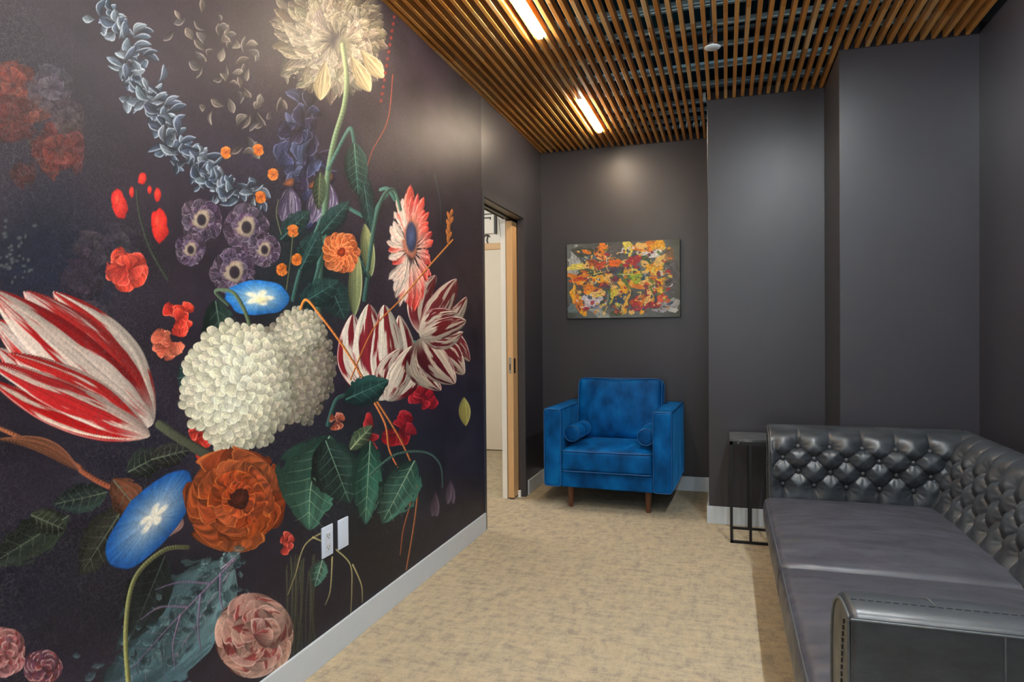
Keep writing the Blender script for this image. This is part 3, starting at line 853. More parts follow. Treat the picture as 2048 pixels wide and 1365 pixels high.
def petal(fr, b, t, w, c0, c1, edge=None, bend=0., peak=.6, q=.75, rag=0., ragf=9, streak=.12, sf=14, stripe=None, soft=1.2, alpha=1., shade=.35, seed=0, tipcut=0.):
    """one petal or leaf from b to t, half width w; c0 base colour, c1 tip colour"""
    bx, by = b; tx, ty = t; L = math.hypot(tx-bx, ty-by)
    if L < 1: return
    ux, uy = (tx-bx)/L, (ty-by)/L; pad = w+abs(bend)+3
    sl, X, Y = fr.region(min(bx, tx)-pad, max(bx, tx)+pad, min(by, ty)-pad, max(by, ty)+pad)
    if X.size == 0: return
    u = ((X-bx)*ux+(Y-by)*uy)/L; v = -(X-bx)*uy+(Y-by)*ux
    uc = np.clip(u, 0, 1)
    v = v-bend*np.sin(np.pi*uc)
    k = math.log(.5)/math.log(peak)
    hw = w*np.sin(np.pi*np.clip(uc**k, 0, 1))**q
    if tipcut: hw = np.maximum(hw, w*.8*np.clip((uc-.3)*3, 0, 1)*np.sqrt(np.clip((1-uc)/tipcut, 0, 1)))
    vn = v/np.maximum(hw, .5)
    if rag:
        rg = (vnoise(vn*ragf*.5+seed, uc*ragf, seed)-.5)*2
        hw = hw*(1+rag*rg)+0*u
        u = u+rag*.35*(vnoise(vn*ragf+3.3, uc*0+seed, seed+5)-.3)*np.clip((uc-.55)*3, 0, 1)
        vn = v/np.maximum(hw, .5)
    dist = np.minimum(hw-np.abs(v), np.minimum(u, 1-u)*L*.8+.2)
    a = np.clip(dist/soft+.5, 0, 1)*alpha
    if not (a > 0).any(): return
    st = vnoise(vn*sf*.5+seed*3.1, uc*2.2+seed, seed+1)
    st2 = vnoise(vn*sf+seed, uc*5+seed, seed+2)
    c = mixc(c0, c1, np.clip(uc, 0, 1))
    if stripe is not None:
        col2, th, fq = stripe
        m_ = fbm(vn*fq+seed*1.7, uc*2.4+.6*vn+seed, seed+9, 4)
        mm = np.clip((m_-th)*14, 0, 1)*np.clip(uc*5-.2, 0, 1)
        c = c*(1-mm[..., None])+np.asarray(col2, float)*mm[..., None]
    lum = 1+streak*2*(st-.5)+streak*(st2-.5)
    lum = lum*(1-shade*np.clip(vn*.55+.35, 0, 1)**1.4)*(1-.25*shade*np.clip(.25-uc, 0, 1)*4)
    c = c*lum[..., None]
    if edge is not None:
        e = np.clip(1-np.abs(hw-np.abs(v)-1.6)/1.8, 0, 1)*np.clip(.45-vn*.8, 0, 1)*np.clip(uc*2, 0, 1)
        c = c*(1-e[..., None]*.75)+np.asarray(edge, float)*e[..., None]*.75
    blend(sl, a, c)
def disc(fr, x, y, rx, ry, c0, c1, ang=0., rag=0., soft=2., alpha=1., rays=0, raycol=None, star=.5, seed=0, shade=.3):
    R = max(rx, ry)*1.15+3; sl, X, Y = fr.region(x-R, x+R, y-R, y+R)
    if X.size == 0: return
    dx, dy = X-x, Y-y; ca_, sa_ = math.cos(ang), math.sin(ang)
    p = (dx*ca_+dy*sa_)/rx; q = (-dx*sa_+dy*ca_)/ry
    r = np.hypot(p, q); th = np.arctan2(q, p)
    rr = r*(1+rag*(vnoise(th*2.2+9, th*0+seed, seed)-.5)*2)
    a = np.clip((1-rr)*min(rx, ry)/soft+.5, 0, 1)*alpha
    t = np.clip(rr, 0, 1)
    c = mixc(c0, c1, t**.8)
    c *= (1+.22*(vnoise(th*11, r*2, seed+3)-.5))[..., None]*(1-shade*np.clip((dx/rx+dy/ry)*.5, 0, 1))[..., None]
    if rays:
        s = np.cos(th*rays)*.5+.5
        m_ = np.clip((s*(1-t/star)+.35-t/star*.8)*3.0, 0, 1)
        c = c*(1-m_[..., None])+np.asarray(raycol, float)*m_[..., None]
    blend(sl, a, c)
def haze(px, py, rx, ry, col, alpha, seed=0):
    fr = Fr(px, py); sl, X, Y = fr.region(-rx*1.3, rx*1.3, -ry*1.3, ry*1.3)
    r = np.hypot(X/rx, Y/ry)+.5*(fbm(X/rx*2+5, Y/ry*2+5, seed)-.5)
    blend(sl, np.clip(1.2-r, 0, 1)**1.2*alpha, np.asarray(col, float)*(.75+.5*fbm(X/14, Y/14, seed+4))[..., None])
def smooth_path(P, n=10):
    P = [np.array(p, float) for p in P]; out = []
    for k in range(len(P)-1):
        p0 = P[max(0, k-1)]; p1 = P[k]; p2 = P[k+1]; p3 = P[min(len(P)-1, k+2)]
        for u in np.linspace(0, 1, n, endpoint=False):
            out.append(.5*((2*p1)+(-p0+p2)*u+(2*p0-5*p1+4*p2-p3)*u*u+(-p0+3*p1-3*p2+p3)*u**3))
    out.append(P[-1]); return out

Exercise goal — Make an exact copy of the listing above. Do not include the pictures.

Result for this task —
Keep writing the Blender script for this image. This is part 3, starting at line 853. More parts follow. Treat the picture as 2048 pixels wide and 1365 pixels high.
def petal(fr, b, t, w, c0, c1, edge=None, bend=0., peak=.6, q=.75, rag=0., ragf=9, streak=.12, sf=14, stripe=None, soft=1.2, alpha=1., shade=.35, seed=0, tipcut=0.):
    """one petal or leaf from b to t, half width w; c0 base colour, c1 tip colour"""
    bx, by = b; tx, ty = t; L = math.hypot(tx-bx, ty-by)
    if L < 1: return
    ux, uy = (tx-bx)/L, (ty-by)/L; pad = w+abs(bend)+3
    sl, X, Y = fr.region(min(bx, tx)-pad, max(bx, tx)+pad, min(by, ty)-pad, max(by, ty)+pad)
    if X.size == 0: return
    u = ((X-bx)*ux+(Y-by)*uy)/L; v = -(X-bx)*uy+(Y-by)*ux
    uc = np.clip(u, 0, 1)
    v = v-bend*np.sin(np.pi*uc)
    k = math.log(.5)/math.log(peak)
    hw = w*np.sin(np.pi*np.clip(uc**k, 0, 1))**q
    if tipcut: hw = np.maximum(hw, w*.8*np.clip((uc-.3)*3, 0, 1)*np.sqrt(np.clip((1-uc)/tipcut, 0, 1)))
    vn = v/np.maximum(hw, .5)
    if rag:
        rg = (vnoise(vn*ragf*.5+seed, uc*ragf, seed)-.5)*2
        hw = hw*(1+rag*rg)+0*u
        u = u+rag*.35*(vnoise(vn*ragf+3.3, uc*0+seed, seed+5)-.3)*np.clip((uc-.55)*3, 0, 1)
        vn = v/np.maximum(hw, .5)
    dist = np.minimum(hw-np.abs(v), np.minimum(u, 1-u)*L*.8+.2)
    a = np.clip(dist/soft+.5, 0, 1)*alpha
    if not (a > 0).any(): return
    st = vnoise(vn*sf*.5+seed*3.1, uc*2.2+seed, seed+1)
    st2 = vnoise(vn*sf+seed, uc*5+seed, seed+2)
    c = mixc(c0, c1, np.clip(uc, 0, 1))
    if stripe is not None:
        col2, th, fq = stripe
        m_ = fbm(vn*fq+seed*1.7, uc*2.4+.6*vn+seed, seed+9, 4)
        mm = np.clip((m_-th)*14, 0, 1)*np.clip(uc*5-.2, 0, 1)
        c = c*(1-mm[..., None])+np.asarray(col2, float)*mm[..., None]
    lum = 1+streak*2*(st-.5)+streak*(st2-.5)
    lum = lum*(1-shade*np.clip(vn*.55+.35, 0, 1)**1.4)*(1-.25*shade*np.clip(.25-uc, 0, 1)*4)
    c = c*lum[..., None]
    if edge is not None:
        e = np.clip(1-np.abs(hw-np.abs(v)-1.6)/1.8, 0, 1)*np.clip(.45-vn*.8, 0, 1)*np.clip(uc*2, 0, 1)
        c = c*(1-e[..., None]*.75)+np.asarray(edge, float)*e[..., None]*.75
    blend(sl, a, c)
def disc(fr, x, y, rx, ry, c0, c1, ang=0., rag=0., soft=2., alpha=1., rays=0, raycol=None, star=.5, seed=0, shade=.3):
    R = max(rx, ry)*1.15+3; sl, X, Y = fr.region(x-R, x+R, y-R, y+R)
    if X.size == 0: return
    dx, dy = X-x, Y-y; ca_, sa_ = math.cos(ang), math.sin(ang)
    p = (dx*ca_+dy*sa_)/rx; q = (-dx*sa_+dy*ca_)/ry
    r = np.hypot(p, q); th = np.arctan2(q, p)
    rr = r*(1+rag*(vnoise(th*2.2+9, th*0+seed, seed)-.5)*2)
    a = np.clip((1-rr)*min(rx, ry)/soft+.5, 0, 1)*alpha
    t = np.clip(rr, 0, 1)
    c = mixc(c0, c1, t**.8)
    c *= (1+.22*(vnoise(th*11, r*2, seed+3)-.5))[..., None]*(1-shade*np.clip((dx/rx+dy/ry)*.5, 0, 1))[..., None]
    if rays:
        s = np.cos(th*rays)*.5+.5
        m_ = np.clip((s*(1-t/star)+.35-t/star*.8)*3.0, 0, 1)
        c = c*(1-m_[..., None])+np.asarray(raycol, float)*m_[..., None]
    blend(sl, a, c)
def haze(px, py, rx, ry, col, alpha, seed=0):
    fr = Fr(px, py); sl, X, Y = fr.region(-rx*1.3, rx*1.3, -ry*1.3, ry*1.3)
    r = np.hypot(X/rx, Y/ry)+.5*(fbm(X/rx*2+5, Y/ry*2+5, seed)-.5)
    blend(sl, np.clip(1.2-r, 0, 1)**1.2*alpha, np.asarray(col, float)*(.75+.5*fbm(X/14, Y/14, seed+4))[..., None])
def smooth_path(P, n=10):
    P = [np.array(p, float) for p in P]; out = []
    for k in range(len(P)-1):
        p0 = P[max(0, k-1)]; p1 = P[k]; p2 = P[k+1]; p3 = P[min(len(P)-1, k+2)]
        for u in np.linspace(0, 1, n, endpoint=False):
            out.append(.5*((2*p1)+(-p0+p2)*u+(2*p0-5*p1+4*p2-p3)*u*u+(-p0+3*p1-3*p2+p3)*u**3))
    out.append(P[-1]); return out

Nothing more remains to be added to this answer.